Et puis Benoît passe, dans le chapitre
suivant (RB 46), aux fautes commises dans d’autres moments de la vie
communautaire, en particulier au travail, et de la nécessité de reconnaître ces
fautes dans un certain geste rituel. Nous avons abandonné la plupart de ces gestes rituels, assez élaborés
dans nos anciens Us, sans doute parce qu’ils étaient devenus un peu artificiels
et même ridicules parfois. (Je me
souviens que lorsque j’étais novice, les Us demandaient que lorsqu’on avait
rompu un objet au travail, on s’agenouille à la porte du réfectoire avec cet
objet dans les mains, au moment où passait la communauté. Or, notre père
couturier – le père vestiaire, comme on disait –, qui était un homme très
corpulent, s’agenouillait parfois à la porte du réfectoire en tenant dans ses
mains une aiguille de machine à coudre qu’il avait cassée !).
Ce que l’on doit retenir de ces trois
chapitres de la Règle, c’est l’importance dans toute vie spirituelle – comme
d’ailleurs dans toute vie humaine, tout simplement – de reconnaître ses
erreurs, aussi bien ses erreurs involontaires que ses fautes. Il n’y a pas de
correction possible et donc pas de progrès sans cette reconnaissance. Et lorsqu’on vit en communauté, il est
important de reconnaître que toute erreur, même involontaire, affecte la
communauté et que le respect de la communauté demande que, d’une façon ou de
l’autre, on manifeste à ses frères qu’on reconnaît cette erreur – ou cette
faute – et qu’on s’en excuse et qu’on demande pardon. Avant d’être une attitude
spirituelle, c’est tout simplement une attitude de politesse et de respect.

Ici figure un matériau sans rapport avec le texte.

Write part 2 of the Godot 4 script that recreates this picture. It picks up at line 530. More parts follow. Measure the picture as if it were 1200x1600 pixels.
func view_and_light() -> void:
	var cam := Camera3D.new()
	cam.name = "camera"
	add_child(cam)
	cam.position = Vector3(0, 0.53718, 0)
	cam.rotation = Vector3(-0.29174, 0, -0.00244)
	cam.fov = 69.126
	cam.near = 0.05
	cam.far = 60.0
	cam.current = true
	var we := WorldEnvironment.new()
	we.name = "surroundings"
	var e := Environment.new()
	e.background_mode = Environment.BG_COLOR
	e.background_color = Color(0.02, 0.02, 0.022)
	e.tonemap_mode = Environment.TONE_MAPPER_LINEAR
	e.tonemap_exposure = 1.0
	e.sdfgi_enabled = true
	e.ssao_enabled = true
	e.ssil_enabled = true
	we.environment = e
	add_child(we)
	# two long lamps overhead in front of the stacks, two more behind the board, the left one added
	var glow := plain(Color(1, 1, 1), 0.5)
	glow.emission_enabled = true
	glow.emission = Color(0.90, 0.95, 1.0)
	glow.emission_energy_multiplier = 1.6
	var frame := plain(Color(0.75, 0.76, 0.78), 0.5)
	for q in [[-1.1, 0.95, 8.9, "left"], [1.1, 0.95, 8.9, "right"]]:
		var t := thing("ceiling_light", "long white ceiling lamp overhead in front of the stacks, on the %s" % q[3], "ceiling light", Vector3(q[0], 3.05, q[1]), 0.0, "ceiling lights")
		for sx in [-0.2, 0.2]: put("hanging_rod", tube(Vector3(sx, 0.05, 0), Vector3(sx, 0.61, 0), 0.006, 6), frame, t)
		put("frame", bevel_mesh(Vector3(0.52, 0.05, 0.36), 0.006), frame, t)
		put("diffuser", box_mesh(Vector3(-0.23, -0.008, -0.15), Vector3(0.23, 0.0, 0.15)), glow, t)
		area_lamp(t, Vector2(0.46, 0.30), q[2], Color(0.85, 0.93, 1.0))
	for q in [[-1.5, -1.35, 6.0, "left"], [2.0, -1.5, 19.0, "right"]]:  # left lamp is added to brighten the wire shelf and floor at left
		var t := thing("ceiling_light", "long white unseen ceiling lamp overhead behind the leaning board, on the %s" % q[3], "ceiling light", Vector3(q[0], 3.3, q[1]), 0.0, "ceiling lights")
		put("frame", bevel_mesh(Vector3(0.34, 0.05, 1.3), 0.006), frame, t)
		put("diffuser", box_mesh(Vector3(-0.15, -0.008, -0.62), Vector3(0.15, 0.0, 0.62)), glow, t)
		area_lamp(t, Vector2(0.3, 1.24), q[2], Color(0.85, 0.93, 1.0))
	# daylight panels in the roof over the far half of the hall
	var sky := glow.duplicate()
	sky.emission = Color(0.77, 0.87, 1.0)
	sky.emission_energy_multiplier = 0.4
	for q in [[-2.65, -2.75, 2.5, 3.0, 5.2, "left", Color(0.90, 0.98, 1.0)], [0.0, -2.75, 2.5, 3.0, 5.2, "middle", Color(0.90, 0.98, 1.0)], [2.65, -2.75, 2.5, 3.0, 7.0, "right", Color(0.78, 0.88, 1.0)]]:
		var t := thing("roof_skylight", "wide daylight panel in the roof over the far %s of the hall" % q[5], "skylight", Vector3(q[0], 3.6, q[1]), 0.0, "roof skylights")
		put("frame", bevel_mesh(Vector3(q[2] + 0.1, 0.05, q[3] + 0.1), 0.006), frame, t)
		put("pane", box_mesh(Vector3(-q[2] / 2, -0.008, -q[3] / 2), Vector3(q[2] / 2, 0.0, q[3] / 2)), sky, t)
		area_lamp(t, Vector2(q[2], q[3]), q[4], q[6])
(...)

La dernière phrase du chapitre 46
montre que, pour Benoît, tout cela est différent d’une autre attitude encore
plus importante concernant les fautes secrètes de notre âme. Celles-ci ne doivent pas être exposées en
public mais il faut s’en ouvrir à un père spirituel, qui peut être l’abbé ou un
autre des « pères spirituels », dit Benoît. (Il ne s’agit pas de la
confession sacramentelle privée, qui n’apparaîtra que quelques siècles plus
tard).
En une phrase bien structurée Benoît
décrit l’attitude que doivent avoir ces « pères spirituels » :
d’abord savoir soigner leurs propres blessures, puis celles des autres, et être
d’une discrétion absolue sur ce qu’on leur dit. Il s’agit évidemment d’une
simple allusion à une réalité qui exigerait un traitement beaucoup plus
élaboré : l’ouverture du cœur.
En tout cas cette dernière phrase nous
rappelle, comme le fait souvent Benoît, que toutes les règles qu’exige la bonne
organisation d’une vie communautaire n’ont de sens que si elles nous conduisent
à la pureté du cœur qui nous permet de voir Dieu. Heureux les cœurs purs, car ils verront Dieu.